When Socrates goes on too long with his questioning he tires of the game
and thinks he hears his mother calling ("I just remembered I have
appointment somewhere") and so leaves the field.
And
I will be going on too long if I lay out all that is obvious here. If Smith-Crito's behavioral
tendencies and recurring inclinations have him taking the same steps logic
demands the number of times we assumed he would be taking them he is going to
be the Eighth Wonder of the Ancient World. In a realistic thought experiment he is at some point going
to light up the chamber with an absurdity, and we are going to laugh ourselves
out of the laboratory. That's the
way it is with naturals.
But
in the real world it's going to be sad.
Bring this fellow into that Milton class, give him the freedom Stanley
Fish gives him, and how is he going to use it? He sees a Christ that doesn't fit the picture he has loved,
and made the center of his life, the mild, loving Jesus. He is uncomfortable with a God whose
offended majesty won't be satisfied until he gets a blood sacrifice.

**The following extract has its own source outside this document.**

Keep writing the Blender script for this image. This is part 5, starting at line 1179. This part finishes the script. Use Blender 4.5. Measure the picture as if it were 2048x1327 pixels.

And, unless it comes naturally, he
can't sharpen his words to state his problem, order them to clarify it,
multiply them to refine it, take some steps to solve it, cooperate with others
in testing those steps, and, if they're solid, go on to the next ones. In other words, he's unfit for systemic
examination. Genuine care with
belief.
Smith-Euthyphro
shows us how our promising friendship with Stanley Fish (and any other
postmodern theorists who replace objective norms and standards with something
internal) has to end: with a complete break. His friend can't be our friend. To us the life he lives is not worth living.
Note: To gauge the extent to which
Smith speaks for Fish you might turn to Fish's remarks about her at
I take their affinity to be close enough to make
Smith-Euthyphro into Fish-Euthyphro in every appearance above.